The Federal Reserve Board said it lent $870 million to weak financial institutions, up dramatically from $121 million a week earlier.

The Fed does not disclose the identities of its borrowers and it is unclear whether the $870 million went to one or several institutions. But it marks the highest lending to weak institutions this year; the previous high-water mark was $140 million on May 20.

Overall lending through the discount window fell 3.8% during the past week, to $105.7 billion on Wednesday. Traditional borrowing by commercial banks declined 8.8%, to $33.2 billion and investment banks continued to stay away from the window.

Borrowing against asset-backed commercial paper held by money market mutual funds fell nearly 86%, to $113 million.

Separately, the Fed purchased $61.2 billion in commercial paper in the week ended Wednesday, a 9.1% fall from a week earlier.

Reserves held by financial institutions at the central bank fell 3%, to $724.7 billion. The Fed's balance sheet shrank 0.6%, to $1.99 trillion.
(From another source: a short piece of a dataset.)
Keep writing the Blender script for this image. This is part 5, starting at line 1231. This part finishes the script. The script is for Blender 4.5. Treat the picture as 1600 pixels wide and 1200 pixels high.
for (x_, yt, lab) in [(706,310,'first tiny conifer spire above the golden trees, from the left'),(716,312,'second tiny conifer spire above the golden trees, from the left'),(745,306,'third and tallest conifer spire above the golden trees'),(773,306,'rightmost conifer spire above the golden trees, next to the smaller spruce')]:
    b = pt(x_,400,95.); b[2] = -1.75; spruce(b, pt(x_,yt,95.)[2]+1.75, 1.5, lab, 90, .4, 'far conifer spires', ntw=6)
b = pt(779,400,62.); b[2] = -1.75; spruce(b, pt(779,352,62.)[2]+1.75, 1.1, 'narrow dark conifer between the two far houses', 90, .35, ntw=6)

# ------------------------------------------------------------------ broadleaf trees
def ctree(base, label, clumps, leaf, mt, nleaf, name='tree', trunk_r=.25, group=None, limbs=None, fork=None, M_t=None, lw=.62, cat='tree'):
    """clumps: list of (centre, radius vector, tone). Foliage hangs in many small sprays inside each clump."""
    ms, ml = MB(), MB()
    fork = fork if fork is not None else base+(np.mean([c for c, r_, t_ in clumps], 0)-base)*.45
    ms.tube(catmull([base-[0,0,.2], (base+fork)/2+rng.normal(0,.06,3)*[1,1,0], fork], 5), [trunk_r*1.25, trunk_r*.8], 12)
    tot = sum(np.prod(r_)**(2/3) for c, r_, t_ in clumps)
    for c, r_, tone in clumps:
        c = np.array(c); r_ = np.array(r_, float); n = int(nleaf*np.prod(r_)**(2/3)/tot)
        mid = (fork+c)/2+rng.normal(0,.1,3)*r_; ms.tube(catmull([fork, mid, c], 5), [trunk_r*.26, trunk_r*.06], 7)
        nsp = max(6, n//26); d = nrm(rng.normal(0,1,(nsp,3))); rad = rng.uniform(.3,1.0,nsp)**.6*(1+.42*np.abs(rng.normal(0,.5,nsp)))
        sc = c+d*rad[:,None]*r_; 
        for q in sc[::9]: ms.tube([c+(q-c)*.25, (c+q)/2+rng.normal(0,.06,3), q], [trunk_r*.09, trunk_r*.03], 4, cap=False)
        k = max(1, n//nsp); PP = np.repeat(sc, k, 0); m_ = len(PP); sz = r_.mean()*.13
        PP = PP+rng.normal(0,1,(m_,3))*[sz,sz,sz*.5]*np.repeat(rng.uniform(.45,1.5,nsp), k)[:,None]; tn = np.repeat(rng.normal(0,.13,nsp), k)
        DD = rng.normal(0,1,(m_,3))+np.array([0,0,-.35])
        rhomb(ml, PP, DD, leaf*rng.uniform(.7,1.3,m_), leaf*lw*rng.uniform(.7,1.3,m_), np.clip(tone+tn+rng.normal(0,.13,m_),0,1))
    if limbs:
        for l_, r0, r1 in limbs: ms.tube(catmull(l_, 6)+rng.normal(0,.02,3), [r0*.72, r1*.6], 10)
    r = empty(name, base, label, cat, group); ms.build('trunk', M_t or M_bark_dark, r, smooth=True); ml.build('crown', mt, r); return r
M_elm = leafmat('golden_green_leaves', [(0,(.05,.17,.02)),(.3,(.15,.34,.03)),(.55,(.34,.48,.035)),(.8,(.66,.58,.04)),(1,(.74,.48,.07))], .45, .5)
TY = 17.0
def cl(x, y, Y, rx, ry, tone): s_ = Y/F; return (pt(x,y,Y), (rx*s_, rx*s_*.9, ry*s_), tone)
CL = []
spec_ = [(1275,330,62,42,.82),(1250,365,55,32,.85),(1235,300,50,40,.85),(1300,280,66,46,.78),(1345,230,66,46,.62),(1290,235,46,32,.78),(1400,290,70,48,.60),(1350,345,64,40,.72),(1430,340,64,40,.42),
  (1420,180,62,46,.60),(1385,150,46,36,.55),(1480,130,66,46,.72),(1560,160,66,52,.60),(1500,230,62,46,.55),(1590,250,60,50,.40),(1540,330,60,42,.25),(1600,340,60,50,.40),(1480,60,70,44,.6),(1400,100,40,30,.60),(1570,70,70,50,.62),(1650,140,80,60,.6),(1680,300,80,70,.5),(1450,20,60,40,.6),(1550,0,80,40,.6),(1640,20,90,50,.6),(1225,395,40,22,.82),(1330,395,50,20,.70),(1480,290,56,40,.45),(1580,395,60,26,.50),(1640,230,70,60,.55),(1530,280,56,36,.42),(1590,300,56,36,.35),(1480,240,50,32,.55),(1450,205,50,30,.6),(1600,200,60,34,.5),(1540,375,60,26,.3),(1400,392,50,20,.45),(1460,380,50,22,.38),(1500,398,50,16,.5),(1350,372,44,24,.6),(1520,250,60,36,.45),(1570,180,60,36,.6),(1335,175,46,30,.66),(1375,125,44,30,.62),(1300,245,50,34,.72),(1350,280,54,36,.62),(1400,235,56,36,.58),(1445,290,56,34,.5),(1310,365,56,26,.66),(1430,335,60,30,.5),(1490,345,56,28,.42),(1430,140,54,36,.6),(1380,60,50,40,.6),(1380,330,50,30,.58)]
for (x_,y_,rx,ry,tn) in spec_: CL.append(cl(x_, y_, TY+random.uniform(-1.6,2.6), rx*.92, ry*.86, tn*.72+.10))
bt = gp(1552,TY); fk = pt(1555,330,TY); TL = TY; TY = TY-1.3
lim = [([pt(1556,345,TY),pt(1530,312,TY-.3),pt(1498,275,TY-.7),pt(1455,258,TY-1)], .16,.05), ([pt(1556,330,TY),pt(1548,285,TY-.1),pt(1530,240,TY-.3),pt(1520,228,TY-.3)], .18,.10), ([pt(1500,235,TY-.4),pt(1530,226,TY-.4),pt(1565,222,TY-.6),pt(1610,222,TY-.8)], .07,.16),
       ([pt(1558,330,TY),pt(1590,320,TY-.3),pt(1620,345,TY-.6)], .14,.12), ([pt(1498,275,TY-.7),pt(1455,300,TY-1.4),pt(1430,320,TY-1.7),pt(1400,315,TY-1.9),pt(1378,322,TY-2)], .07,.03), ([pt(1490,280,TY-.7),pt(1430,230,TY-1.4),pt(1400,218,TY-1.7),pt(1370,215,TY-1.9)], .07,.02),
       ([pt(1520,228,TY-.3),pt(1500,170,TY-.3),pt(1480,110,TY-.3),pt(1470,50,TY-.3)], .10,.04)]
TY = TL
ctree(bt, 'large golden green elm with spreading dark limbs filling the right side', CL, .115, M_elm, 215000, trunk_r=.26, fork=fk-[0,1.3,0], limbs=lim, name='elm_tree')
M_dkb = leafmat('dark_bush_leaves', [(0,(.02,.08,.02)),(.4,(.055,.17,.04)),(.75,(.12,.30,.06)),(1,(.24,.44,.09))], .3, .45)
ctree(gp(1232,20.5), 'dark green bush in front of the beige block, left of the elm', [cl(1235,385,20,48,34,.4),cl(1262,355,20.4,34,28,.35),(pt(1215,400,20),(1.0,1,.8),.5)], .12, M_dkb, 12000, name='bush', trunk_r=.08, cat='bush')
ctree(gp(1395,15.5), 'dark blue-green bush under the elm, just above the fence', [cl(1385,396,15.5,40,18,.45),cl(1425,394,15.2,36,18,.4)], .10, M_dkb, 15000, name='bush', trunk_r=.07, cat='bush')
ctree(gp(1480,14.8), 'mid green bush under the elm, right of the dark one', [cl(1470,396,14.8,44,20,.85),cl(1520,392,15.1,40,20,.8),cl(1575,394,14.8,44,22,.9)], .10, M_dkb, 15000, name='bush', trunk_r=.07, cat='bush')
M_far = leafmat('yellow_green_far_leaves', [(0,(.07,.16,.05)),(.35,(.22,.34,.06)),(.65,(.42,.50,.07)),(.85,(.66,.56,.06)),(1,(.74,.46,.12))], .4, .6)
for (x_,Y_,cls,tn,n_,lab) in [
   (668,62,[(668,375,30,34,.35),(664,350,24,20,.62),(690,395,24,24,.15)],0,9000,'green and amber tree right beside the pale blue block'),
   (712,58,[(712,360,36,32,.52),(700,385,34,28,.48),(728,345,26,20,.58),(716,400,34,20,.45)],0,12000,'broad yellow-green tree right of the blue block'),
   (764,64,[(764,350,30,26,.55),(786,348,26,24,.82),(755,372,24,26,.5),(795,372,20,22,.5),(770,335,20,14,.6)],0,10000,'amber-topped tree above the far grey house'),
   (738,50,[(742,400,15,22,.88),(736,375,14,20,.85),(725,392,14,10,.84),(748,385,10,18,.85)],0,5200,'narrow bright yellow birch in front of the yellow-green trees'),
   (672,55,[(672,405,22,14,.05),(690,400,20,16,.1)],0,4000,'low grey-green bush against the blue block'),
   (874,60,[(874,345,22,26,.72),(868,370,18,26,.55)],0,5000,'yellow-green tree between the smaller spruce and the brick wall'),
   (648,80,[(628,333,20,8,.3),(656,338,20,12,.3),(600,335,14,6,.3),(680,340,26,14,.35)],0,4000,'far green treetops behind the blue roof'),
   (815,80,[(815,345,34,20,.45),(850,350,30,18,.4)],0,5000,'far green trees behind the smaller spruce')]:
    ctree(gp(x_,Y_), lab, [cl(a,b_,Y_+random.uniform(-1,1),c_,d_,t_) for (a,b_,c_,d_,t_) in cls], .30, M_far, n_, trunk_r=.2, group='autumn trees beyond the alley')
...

Meanwhile, the Federal Reserve Bank of New York purchased $19.2 billion in mortgage-backed securities from the government-sponsored enterprises: $14.2 billion from Fannie Mae and $5 billion from Freddie Mac.

The New York Fed received $6.9 billion in loan requests Thursday through the Term Asset-Backed Securities Loan Facility. The latest round of bids did not include commercial MBS.